The pari delicto rule applies equally well to the wife, Leonora Constantino. Although not a signatory to the contract of lease and waiver, she has sufficiently manifested by affirmative acts her unequivocal concurrence to the contract (See Montederamos vs. Ynonoy, 56 Phil., 457; La Urbana vs. Villamor, 59 Phil., 644). She and her husband benefited from the transaction and continuously received the agreed rentals paid by the respondent from the execution of the contract until 1955. Acceptance of benefits raises a strong presumption of knowledge and consent.

Appellants argue that Article 1687 of the new Civil Code does not authorize the Court to fix a term where the rental is payable yearly.

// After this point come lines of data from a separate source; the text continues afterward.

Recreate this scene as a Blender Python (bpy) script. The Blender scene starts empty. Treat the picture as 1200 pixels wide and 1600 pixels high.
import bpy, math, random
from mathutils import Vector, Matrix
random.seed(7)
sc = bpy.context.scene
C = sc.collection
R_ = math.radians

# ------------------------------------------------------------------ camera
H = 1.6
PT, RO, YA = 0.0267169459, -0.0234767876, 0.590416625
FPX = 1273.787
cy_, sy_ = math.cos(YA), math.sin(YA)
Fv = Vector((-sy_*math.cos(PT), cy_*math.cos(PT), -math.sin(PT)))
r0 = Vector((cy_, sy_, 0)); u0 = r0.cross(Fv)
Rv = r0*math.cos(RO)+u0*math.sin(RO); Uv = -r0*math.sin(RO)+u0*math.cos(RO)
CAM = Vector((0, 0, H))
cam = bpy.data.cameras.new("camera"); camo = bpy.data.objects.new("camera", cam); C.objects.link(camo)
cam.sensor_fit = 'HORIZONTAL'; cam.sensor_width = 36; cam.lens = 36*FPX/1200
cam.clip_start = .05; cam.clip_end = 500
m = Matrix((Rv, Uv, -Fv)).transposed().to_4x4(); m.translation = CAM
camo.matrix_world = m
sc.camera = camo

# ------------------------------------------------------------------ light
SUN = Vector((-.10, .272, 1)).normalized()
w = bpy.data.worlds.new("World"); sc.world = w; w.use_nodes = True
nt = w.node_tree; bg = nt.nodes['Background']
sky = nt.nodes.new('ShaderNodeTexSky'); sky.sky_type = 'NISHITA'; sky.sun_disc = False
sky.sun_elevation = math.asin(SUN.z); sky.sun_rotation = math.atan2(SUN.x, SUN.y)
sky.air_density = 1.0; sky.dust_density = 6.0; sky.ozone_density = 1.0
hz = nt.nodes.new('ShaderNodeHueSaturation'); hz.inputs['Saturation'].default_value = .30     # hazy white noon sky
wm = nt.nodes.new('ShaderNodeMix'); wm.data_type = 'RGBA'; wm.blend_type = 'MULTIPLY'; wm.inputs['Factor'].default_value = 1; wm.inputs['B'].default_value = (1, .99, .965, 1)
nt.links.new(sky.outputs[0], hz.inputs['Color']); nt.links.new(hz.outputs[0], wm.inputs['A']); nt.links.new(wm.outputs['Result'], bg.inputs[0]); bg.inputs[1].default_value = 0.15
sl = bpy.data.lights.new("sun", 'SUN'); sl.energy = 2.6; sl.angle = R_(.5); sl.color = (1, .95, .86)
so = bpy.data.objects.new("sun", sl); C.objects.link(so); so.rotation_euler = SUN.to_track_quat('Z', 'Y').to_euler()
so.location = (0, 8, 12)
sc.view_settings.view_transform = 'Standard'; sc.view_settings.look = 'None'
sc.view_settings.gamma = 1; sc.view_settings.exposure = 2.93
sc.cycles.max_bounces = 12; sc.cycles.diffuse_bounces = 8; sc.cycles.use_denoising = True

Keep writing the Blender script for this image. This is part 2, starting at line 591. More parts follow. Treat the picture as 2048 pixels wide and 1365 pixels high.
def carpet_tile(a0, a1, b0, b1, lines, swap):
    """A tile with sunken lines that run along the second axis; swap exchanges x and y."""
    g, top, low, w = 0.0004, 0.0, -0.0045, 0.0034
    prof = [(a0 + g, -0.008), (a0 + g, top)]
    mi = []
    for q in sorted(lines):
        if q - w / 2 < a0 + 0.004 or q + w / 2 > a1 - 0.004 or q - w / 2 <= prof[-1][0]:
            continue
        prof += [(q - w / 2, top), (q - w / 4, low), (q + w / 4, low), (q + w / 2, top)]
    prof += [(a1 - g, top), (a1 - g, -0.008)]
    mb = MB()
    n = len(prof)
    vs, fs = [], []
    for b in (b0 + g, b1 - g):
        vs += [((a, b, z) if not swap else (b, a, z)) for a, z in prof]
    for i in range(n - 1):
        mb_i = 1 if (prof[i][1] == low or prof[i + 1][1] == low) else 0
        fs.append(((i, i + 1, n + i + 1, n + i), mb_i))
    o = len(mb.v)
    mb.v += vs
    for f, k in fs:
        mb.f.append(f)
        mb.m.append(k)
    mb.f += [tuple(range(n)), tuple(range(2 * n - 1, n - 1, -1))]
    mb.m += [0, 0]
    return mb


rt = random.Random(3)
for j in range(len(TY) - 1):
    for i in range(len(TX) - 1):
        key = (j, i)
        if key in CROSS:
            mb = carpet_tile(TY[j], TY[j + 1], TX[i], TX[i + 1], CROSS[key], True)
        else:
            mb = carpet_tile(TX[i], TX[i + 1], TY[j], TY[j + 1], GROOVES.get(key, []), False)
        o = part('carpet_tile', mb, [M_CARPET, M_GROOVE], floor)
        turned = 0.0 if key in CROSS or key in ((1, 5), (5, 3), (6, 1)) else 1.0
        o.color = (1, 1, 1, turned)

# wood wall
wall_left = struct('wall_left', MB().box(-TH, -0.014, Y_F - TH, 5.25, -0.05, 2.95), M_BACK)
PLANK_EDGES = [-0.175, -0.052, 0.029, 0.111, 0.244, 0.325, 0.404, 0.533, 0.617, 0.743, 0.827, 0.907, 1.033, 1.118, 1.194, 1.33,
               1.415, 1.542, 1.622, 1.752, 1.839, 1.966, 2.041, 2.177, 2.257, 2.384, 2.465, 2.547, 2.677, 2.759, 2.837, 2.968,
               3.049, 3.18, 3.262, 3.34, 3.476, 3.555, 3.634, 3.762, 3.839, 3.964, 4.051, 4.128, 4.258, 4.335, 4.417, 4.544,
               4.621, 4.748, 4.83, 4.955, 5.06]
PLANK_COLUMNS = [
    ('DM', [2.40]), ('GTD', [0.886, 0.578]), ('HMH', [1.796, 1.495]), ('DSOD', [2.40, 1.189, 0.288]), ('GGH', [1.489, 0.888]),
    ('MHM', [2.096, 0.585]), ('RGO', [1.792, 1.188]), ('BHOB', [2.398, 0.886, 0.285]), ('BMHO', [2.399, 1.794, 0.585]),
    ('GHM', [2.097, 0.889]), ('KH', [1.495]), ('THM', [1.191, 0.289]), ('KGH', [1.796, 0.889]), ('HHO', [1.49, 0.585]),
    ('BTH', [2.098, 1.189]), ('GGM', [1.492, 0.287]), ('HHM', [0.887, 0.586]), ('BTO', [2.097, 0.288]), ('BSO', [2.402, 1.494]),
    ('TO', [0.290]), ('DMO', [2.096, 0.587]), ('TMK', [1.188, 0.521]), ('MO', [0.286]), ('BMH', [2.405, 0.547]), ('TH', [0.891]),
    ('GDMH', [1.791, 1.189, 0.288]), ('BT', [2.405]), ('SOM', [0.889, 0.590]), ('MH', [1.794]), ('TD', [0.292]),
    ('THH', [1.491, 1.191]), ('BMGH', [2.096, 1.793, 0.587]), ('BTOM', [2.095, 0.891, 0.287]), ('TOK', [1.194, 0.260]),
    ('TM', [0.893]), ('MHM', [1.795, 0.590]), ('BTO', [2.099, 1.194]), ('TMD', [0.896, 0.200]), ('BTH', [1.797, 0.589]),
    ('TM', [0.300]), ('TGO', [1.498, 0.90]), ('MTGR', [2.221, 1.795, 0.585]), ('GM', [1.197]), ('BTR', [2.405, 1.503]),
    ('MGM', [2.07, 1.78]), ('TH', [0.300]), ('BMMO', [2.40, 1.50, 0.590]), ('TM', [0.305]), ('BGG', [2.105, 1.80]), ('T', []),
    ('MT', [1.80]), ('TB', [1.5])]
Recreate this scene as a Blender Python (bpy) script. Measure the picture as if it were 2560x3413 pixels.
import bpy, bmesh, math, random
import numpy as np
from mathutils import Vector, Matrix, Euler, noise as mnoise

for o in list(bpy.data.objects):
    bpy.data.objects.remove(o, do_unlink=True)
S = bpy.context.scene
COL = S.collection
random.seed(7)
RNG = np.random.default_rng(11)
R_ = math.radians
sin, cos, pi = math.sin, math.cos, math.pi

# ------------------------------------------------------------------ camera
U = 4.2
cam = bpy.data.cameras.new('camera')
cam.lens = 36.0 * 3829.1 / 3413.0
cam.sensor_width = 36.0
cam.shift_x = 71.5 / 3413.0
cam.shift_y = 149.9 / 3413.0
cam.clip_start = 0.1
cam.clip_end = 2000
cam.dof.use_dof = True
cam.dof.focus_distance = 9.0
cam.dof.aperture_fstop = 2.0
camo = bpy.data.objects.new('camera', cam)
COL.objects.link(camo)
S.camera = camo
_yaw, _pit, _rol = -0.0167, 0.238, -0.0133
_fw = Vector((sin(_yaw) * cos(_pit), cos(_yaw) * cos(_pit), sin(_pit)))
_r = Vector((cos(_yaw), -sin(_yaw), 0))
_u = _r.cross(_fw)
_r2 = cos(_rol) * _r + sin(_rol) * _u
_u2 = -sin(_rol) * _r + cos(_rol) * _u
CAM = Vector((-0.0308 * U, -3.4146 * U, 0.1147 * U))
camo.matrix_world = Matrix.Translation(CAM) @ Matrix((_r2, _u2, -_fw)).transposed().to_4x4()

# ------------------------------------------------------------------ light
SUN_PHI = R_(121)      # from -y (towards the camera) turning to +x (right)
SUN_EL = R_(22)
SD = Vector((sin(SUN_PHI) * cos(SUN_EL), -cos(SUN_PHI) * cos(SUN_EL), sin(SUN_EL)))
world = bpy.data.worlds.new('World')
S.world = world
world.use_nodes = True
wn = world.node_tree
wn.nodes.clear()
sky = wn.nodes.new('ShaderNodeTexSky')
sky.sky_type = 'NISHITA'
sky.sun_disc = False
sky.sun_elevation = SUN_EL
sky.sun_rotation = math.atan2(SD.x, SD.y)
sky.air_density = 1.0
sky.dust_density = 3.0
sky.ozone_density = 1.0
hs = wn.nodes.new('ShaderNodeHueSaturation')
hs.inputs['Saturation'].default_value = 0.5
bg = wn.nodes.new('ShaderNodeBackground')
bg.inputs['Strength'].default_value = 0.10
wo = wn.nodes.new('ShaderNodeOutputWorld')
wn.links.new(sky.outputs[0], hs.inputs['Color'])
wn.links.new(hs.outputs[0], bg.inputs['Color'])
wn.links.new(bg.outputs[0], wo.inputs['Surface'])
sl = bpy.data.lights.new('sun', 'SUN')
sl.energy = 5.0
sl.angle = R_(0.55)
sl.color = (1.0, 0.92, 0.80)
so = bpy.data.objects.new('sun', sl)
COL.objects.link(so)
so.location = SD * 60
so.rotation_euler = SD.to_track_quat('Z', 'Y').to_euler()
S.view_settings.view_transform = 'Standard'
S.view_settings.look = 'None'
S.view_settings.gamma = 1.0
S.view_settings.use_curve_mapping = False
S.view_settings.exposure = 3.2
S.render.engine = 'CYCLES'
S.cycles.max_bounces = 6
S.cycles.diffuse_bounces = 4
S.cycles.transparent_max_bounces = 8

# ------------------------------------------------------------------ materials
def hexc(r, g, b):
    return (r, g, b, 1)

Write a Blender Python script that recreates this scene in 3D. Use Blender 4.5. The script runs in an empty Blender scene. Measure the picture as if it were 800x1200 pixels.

The mere absence of a provision under Article 1687 does not prevent the court of power to fix periods under the general rule of Article 1197, since this contract was basically a compromise to settle contradictory claims and not an ordinary lease.

Wherefore, we find no error in the judgment of the Court of Appeals, and hereby affirm it, with costs against petitioners David Inco and his wife, Leonora Constantino.

Paras, C. J., Bengzon, Montemayor, Bautista Angelo, Labrador, Concepcion, Endencia, and Barrera, JJ., concur.